Na budynek Ministerstwa Środowiska aktywiści weszli we wtorek. Rozwiesili transparent z napisem "Cała puszcza parkiem narodowym".
Na miejsce ponownie w środę wieczorem pojechał nasz reporter. - Przed ministerstwem, przy ul. Wawelskiej znajduje się ok. 15 bębniarzy, którzy grają dla aktywistów. Oni z kolei tańczą stojąc na dachu i wisząc na linach - wyjaśnia Tomasz Zieliński, reporter tvnwarszawa.pl.Jak dodaje, na miejscu znajdują się również ludzie, którzy mają ze sobą plakaty z napisem "Zatrąb dla puszczy". - Przejeżdżający kierowcy, którzy to zauważą - trąbią - mówi reporter. Wszystkich osób, znajdujących się przed budynkiem jest ok. 50. - Na budynku jest kilkanaście osób, a na linach wiszą trzy. Wszyscy się świetnie bawią - dodaje. Policja pilnuje, aby nikt nie wychodził na ulicę, natomiast strażacy zabezpieczają budynek.
Czekają na Beatę Szydło
Przypomnijmy, że aktywiści protestują od wtorku przeciwko decyzjom ministra Jana Szyszki, który zatwierdził zwiększenie wycinki drzew w nadleśnictwie Białowieża. Szyszko tłumaczył, że chodzi o ratowanie Puszczy Białowieskiej m.in. przed kornikiem drukarzem.- Jesteśmy tutaj po to, aby chronić Puszczę Białowieską - powiedziała w środę rano Katarzyna Jagiełło z Greenpeace. - Minister Jan Szyszko ignoruje głos najważniejszych instytucji naukowych w Polsce. Kierujemy pytanie do premier Beaty Szydło i prezesa Jarosława Kaczyńskiego, chcemy powrotu do koncepcji przygotowanej przez zespół Lecha Kaczyńskiego - dodaje.

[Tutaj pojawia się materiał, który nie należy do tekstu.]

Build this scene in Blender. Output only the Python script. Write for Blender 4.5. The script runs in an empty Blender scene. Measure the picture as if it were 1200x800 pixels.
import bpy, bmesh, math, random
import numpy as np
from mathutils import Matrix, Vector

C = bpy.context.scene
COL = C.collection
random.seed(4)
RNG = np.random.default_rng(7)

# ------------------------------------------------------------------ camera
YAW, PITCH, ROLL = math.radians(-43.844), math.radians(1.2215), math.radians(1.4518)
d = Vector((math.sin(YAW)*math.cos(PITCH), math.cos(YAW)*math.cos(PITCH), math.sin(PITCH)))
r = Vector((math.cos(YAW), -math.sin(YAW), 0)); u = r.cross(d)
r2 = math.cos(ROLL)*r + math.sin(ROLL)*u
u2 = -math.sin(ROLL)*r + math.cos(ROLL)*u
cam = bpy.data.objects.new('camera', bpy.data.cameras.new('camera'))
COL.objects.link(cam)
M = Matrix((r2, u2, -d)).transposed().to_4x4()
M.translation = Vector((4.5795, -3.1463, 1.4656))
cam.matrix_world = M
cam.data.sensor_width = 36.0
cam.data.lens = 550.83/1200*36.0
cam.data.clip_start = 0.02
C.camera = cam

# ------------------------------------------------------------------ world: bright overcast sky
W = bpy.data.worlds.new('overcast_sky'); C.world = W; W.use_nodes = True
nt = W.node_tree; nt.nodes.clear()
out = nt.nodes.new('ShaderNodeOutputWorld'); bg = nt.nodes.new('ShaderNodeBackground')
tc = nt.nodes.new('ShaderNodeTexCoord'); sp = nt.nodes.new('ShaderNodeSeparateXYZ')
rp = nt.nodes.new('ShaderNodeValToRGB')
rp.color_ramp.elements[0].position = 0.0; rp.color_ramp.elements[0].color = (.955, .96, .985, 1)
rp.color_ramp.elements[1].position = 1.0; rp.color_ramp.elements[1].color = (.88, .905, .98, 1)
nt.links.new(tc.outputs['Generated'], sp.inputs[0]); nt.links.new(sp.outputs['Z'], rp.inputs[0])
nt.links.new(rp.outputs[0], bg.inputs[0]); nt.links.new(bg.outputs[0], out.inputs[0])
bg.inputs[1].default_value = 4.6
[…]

Protestujący mają ze sobą projekt ustawy i czekają na merytoryczną rozmowę z premier Beatą Szydło. - Mamy ze sobą namioty, śpiwory jedzenie i picie. Jest nas tutaj sporo, jesteśmy dobrze przygotowani, zostaniemy do czasu dyskusji - komentuje przedstawicielka organizacji. - Sprawa jest naprawdę poważna. To jeden z najcenniejszych lasów w Europie, jeden z najciemniejszych lasów w Polsce, to nasz narodowy skarb - kwituje.